+++ Dataset excerpt +++

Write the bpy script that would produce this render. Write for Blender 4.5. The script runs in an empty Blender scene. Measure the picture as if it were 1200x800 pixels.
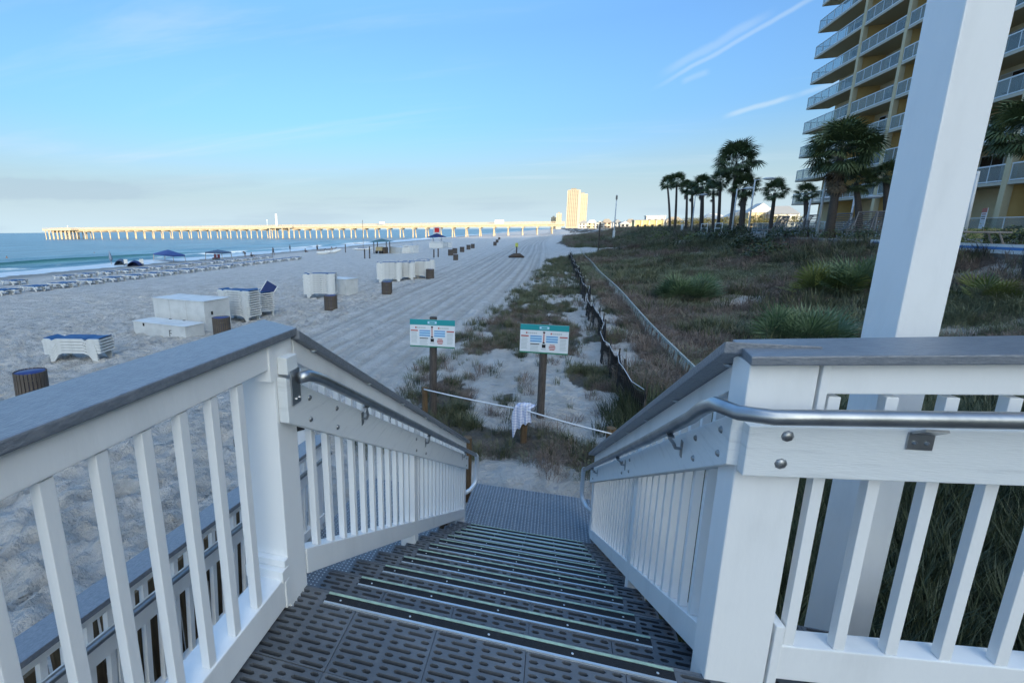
import bpy, bmesh, math, random
import numpy as np
from mathutils import Vector, Matrix, Euler
rnd = random.Random(7)
C = bpy.context.scene.collection
SC = bpy.context.scene
pi = math.pi

# ------------------------------------------------------------------ camera
# world frame: +Y runs down the stairs (along the coast), +X inland, z = 0 is the deck
PX, PY, F = 486.34, 390.17, 555.05
PIT, ROLL, AZ = 0.215442, -0.0093519, 0.289016
CH = 1.39768
def _rz(v):
    x, y, z = v
    c, s = math.cos(AZ), math.sin(AZ)
    return Vector((x*c - y*s, x*s + y*c, z))
_F0 = Vector((0, math.cos(PIT), -math.sin(PIT))); _R0 = Vector((1, 0, 0)); _U0 = _R0.cross(_F0)
_R1 = _R0*math.cos(ROLL) + _U0*math.sin(ROLL); _U1 = -_R0*math.sin(ROLL) + _U0*math.cos(ROLL)
FW, RT, UP = _rz(_F0), _rz(_R1), _rz(_U1)
cam = bpy.data.cameras.new('camera'); co = bpy.data.objects.new('camera', cam); C.objects.link(co)
M3 = Matrix((RT, UP, -FW)).transposed()
co.matrix_world = Matrix.Translation((0, 0, CH)) @ M3.to_4x4()
cam.sensor_width = 36; cam.lens = 36*F/1200
cam.shift_x = (600-PX)/1200; cam.shift_y = (PY-400)/1200
cam.clip_start = 0.05; cam.clip_end = 200000
SC.camera = co
def ray(x, y): return FW*F + RT*(x-PX) - UP*(y-PY)
def at(x, y, z=0):
    r = ray(x, y); return Vector((0, 0, CH)) + r*((z-CH)/r.z)
def aty(x, y, Y):
    r = ray(x, y); return Vector((0, 0, CH)) + r*(Y/r.y)
def atx(x, y, X):
    r = ray(x, y); return Vector((0, 0, CH)) + r*(X/r.x)

# ------------------------------------------------------------------ light, sky, exposure
SUN_EL = math.radians(7.5)
SUN_AZ = math.radians(150.0)            # clockwise from +Y: behind the camera, inland side
SC.view_settings.view_transform = 'Standard'; SC.view_settings.look = 'None'
SC.view_settings.exposure = 1.88; SC.view_settings.gamma = 1.0
w = bpy.data.worlds.new('World'); SC.world = w; w.use_nodes = True
nt = w.node_tree; nt.nodes.clear()
def nd(nt, typ, **kw):
    n = nt.nodes.new(typ)
    for k, v in kw.items():
        if k.startswith('i_'): n.inputs[k[2:].replace('_', ' ')].default_value = v
        elif k.startswith('n_'): n.inputs[int(k[2:])].default_value = v
        else: setattr(n, k, v)
    return n
def math_n(nt, op, a, b=None, c=None, clamp=False):
    n = nt.nodes.new('ShaderNodeMath'); n.operation = op; n.use_clamp = clamp
    for i, v in enumerate((a, b, c)):
        if v is None: continue
        if isinstance(v, (int, float)): n.inputs[i].default_value = v
        else: nt.links.new(v, n.inputs[i])
    return n.outputs[0]
def vmath(nt, op, a, b=None):
    n = nt.nodes.new('ShaderNodeVectorMath'); n.operation = op
    for i, v in enumerate((a, b)):
        if v is None: continue
        if isinstance(v, (tuple, list, Vector)): n.inputs[i].default_value = tuple(v)
        else: nt.links.new(v, n.inputs[i])
    return n.outputs['Value'] if op in ('DOT_PRODUCT', 'LENGTH') else n.outputs[0]
def sstep(nt, v, a, b, lo=0., hi=1.):
    n = nt.nodes.new('ShaderNodeMapRange'); n.interpolation_type = 'SMOOTHSTEP'
    nt.links.new(v, n.inputs['Value'])
    n.inputs['From Min'].default_value = a; n.inputs['From Max'].default_value = b
    n.inputs['To Min'].default_value = lo; n.inputs['To Max'].default_value = hi
    return n.outputs[0]
sky = nd(nt, 'ShaderNodeTexSky', sky_type='NISHITA', sun_disc=False, sun_elevation=SUN_EL, sun_rotation=SUN_AZ,
         air_density=1.0, dust_density=4.0, ozone_density=3.0, altitude=0)
tc = nd(nt, 'ShaderNodeTexCoord'); dirv = vmath(nt, 'NORMALIZE', tc.outputs['Generated'])
sep = nd(nt, 'ShaderNodeSeparateXYZ'); nt.links.new(dirv, sep.inputs[0])
zc = math_n(nt, 'MAXIMUM', sep.outputs[2], 0.02)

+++

◆ **Task description**: Transcribe the opening line of the listing above, please, and every line after it through the line with "r = ray(x, y); return Vector((0, 0, CH)) + r*(X/r.x)", word for word, without pictures.

◆ **Correct result**:
Write the bpy script that would produce this render. Write for Blender 4.5. The script runs in an empty Blender scene. Measure the picture as if it were 1200x800 pixels.
import bpy, bmesh, math, random
import numpy as np
from mathutils import Vector, Matrix, Euler
rnd = random.Random(7)
C = bpy.context.scene.collection
SC = bpy.context.scene
pi = math.pi

# ------------------------------------------------------------------ camera
# world frame: +Y runs down the stairs (along the coast), +X inland, z = 0 is the deck
PX, PY, F = 486.34, 390.17, 555.05
PIT, ROLL, AZ = 0.215442, -0.0093519, 0.289016
CH = 1.39768
def _rz(v):
    x, y, z = v
    c, s = math.cos(AZ), math.sin(AZ)
    return Vector((x*c - y*s, x*s + y*c, z))
_F0 = Vector((0, math.cos(PIT), -math.sin(PIT))); _R0 = Vector((1, 0, 0)); _U0 = _R0.cross(_F0)
_R1 = _R0*math.cos(ROLL) + _U0*math.sin(ROLL); _U1 = -_R0*math.sin(ROLL) + _U0*math.cos(ROLL)
FW, RT, UP = _rz(_F0), _rz(_R1), _rz(_U1)
cam = bpy.data.cameras.new('camera'); co = bpy.data.objects.new('camera', cam); C.objects.link(co)
M3 = Matrix((RT, UP, -FW)).transposed()
co.matrix_world = Matrix.Translation((0, 0, CH)) @ M3.to_4x4()
cam.sensor_width = 36; cam.lens = 36*F/1200
cam.shift_x = (600-PX)/1200; cam.shift_y = (PY-400)/1200
cam.clip_start = 0.05; cam.clip_end = 200000
SC.camera = co
def ray(x, y): return FW*F + RT*(x-PX) - UP*(y-PY)
def at(x, y, z=0):
    r = ray(x, y); return Vector((0, 0, CH)) + r*((z-CH)/r.z)
def aty(x, y, Y):
    r = ray(x, y); return Vector((0, 0, CH)) + r*(Y/r.y)
def atx(x, y, X):
    r = ray(x, y); return Vector((0, 0, CH)) + r*(X/r.x)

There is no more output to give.